* Aim: Quote word for word the lines below, beginning with the first and ending with the one that has "F0 = 2500.0". Drop the pictures.

■ ■ ■ ■ ■

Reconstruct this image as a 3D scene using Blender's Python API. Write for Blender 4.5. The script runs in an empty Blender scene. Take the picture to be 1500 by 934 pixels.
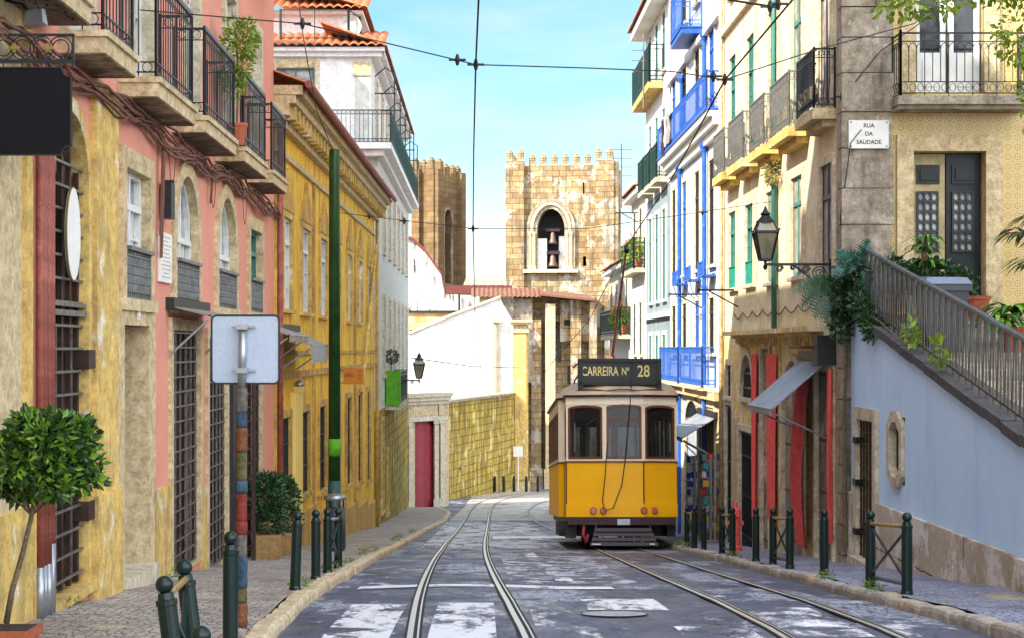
import bpy, bmesh, math, random
from mathutils import Vector, Matrix
random.seed(7)
C = bpy.context.scene.collection
R = math.radians
PI = math.pi
F0 = 2500.0      # focal length of the lens in photo pixels

# ------------------------------------------------------------ materials
MATS = {}
def _mat(name):
    m = bpy.data.materials.new(name); m.use_nodes = True
    nt = m.node_tree; b = nt.nodes['Principled BSDF']
    MATS[name] = m
    return m, nt, b
def _coord(nt, sc=(1, 1, 1)):
    tc = nt.nodes.new('ShaderNodeTexCoord'); mp = nt.nodes.new('ShaderNodeMapping')
    mp.inputs['Scale'].default_value = sc
    nt.links.new(tc.outputs['Object'], mp.inputs['Vector'])
    return mp.outputs['Vector']
def _noise(nt, v, scale, detail=6, rough=.6):
    n = nt.nodes.new('ShaderNodeTexNoise'); n.inputs['Scale'].default_value = scale
    n.inputs['Detail'].default_value = detail; n.inputs['Roughness'].default_value = rough
    nt.links.new(v, n.inputs['Vector']); return n.outputs['Fac']
def _ramp(nt, fac, a, b):
    r = nt.nodes.new('ShaderNodeMapRange'); r.inputs['From Min'].default_value = a; r.inputs['From Max'].default_value = b
    nt.links.new(fac, r.inputs['Value']); return r.outputs['Result']
def _mix(nt, fac, a, b, mode='MIX'):
    m = nt.nodes.new('ShaderNodeMix'); m.data_type = 'RGBA'; m.blend_type = mode
    if isinstance(fac, (int, float)): m.inputs['Factor'].default_value = fac
    else: nt.links.new(fac, m.inputs['Factor'])
    for k, x in (('A', a), ('B', b)):
        s = [i for i in m.inputs if i.name == k and i.type == 'RGBA'][0]
        if isinstance(x, (tuple, list)): s.default_value = (*x[:3], 1)
        else: nt.links.new(x, s)
    return [o for o in m.outputs if o.type == 'RGBA'][0]
def _bump(nt, b, h, strength, dist=.02):
    bp = nt.nodes.new('ShaderNodeBump'); bp.inputs['Strength'].default_value = strength; bp.inputs['Distance'].default_value = dist
    nt.links.new(h, bp.inputs['Height']); nt.links.new(bp.outputs['Normal'], b.inputs['Normal'])

def M(name, c1, c2=None, scale=3, rough=.8, metal=0, bump=.25, streak=None, sa=.55, sb=.75, fine=40, spec=.4, cover=None, ca=.55, cb=.62, cs=1.2):
    """painted or plain surface: two-tone noise, rain streaks, worn patches, fine bump"""
    m, nt, b = _mat(name)
    v = _coord(nt)
    c2 = c2 or tuple(x*.75 for x in c1)
    col = _mix(nt, _ramp(nt, _noise(nt, v, scale, 8, .65), .35, .68), c1, c2)
    if cover: col = _mix(nt, _ramp(nt, _noise(nt, v, cs, 9, .7), ca, cb), col, cover)
    if streak:
        v2 = _coord(nt, (1.5, 1.5, .26))
        col = _mix(nt, _ramp(nt, _noise(nt, v2, 1.6, 8, .7), sa, sb), col, streak)
    if bump:
        f = _noise(nt, v, fine, 5, .7)
        sp = _mix(nt, _ramp(nt, f, .3, .7), (.8, .8, .8), (1.1, 1.1, 1.1))
        col = _mix(nt, .6, col, sp, 'MULTIPLY')
        if bump >= .15:
            g1 = _ramp(nt, _noise(nt, v, scale*2.6, 12, .82), .40, .60)
            col = _mix(nt, min(.85, .25+bump*.9), col, _mix(nt, g1, (.50, .45, .40), (1.22, 1.22, 1.22)), 'MULTIPLY')
            pit = _ramp(nt, _noise(nt, v, 16, 10, .85), .56, .64)
            col = _mix(nt, pit, col, _mix(nt, min(1, bump*2.2), col, (.42, .38, .33), 'MULTIPLY'))
        _bump(nt, b, f, bump, .012)
    nt.links.new(col, b.inputs['Base Color'])
    b.inputs['Roughness'].default_value = rough; b.inputs['Metallic'].default_value = metal
    b.inputs['Specular IOR Level'].default_value = spec
    return m
def BR(name, c1, c2, mortar, bw=.6, bh=.3, ms=.015, rough=.9, streak=None, sa=.5, sb=.7, cover=None, ca=.5, cb=.6, bump=.6, var=None):
    """coursed stone or tile; runs along either wall direction"""
    m, nt, b = _mat(name)
    tc = nt.nodes.new('ShaderNodeTexCoord'); sx = nt.nodes.new('ShaderNodeSeparateXYZ'); nt.links.new(tc.outputs['Object'], sx.inputs[0])
    ad = nt.nodes.new('ShaderNodeMath'); ad.operation = 'ADD'; nt.links.new(sx.outputs[0], ad.inputs[0]); nt.links.new(sx.outputs[1], ad.inputs[1])
    cm = nt.nodes.new('ShaderNodeCombineXYZ'); nt.links.new(ad.outputs[0], cm.inputs[0]); nt.links.new(sx.outputs[2], cm.inputs[1])
    n = _noise(nt, tc.outputs['Object'], 3.0, 4)
    w = nt.nodes.new('ShaderNodeVectorMath'); w.operation = 'SCALE'; w.inputs['Scale'].default_value = .035
    nz = nt.nodes.new('ShaderNodeTexNoise'); nz.inputs['Scale'].default_value = 4; nt.links.new(tc.outputs['Object'], nz.inputs['Vector'])
    nt.links.new(nz.outputs['Color'], w.inputs[0])
    av = nt.nodes.new('ShaderNodeVectorMath'); nt.links.new(cm.outputs[0], av.inputs[0]); nt.links.new(w.outputs[0], av.inputs[1])
    br = nt.nodes.new('ShaderNodeTexBrick'); br.inputs['Scale'].default_value = 1
    br.inputs['Brick Width'].default_value = bw; br.inputs['Row Height'].default_value = bh; br.inputs['Mortar Size'].default_value = ms
    br.inputs['Color1'].default_value = (*c1, 1); br.inputs['Color2'].default_value = (*c2, 1); br.inputs['Mortar'].default_value = (*mortar, 1)
    br.inputs['Mortar Smooth'].default_value = .4; br.inputs['Bias'].default_value = 0
    nt.links.new(av.outputs[0], br.inputs['Vector'])
    col = br.outputs['Color']
    col = _mix(nt, _ramp(nt, _noise(nt, tc.outputs['Object'], 1.1, 7, .7), .35, .7), col, _mix(nt, 1.0, col, var or (.62, .55, .42), 'MULTIPLY'))
    if cover: col = _mix(nt, _ramp(nt, _noise(nt, tc.outputs['Object'], .8, 9, .75), ca, cb), col, cover)
    if streak:
        v2 = _coord(nt, (2.5, 2.5, .25)); col = _mix(nt, _ramp(nt, _noise(nt, v2, 1.3, 8, .7), sa, sb), col, streak)
    f = _noise(nt, tc.outputs['Object'], 25, 6, .7)
    col = _mix(nt, .5, col, _mix(nt, _ramp(nt, f, .3, .7), (.7, .7, .7), (1.15, 1.15, 1.15)), 'MULTIPLY')
    mm = nt.nodes.new('ShaderNodeMath'); mm.operation = 'MULTIPLY_ADD'; mm.inputs[1].default_value = -1.2; nt.links.new(br.outputs['Fac'], mm.inputs[0]); nt.links.new(f, mm.inputs[2])
    _bump(nt, b, mm.outputs[0], bump, .02)
    nt.links.new(col, b.inputs['Base Color']); b.inputs['Roughness'].default_value = rough; b.inputs['Specular IOR Level'].default_value = .25
    return m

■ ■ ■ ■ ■

* Exercise output:
Reconstruct this image as a 3D scene using Blender's Python API. Write for Blender 4.5. The script runs in an empty Blender scene. Take the picture to be 1500 by 934 pixels.
import bpy, bmesh, math, random
from mathutils import Vector, Matrix
random.seed(7)
C = bpy.context.scene.collection
R = math.radians
PI = math.pi
F0 = 2500.0      # focal length of the lens in photo pixels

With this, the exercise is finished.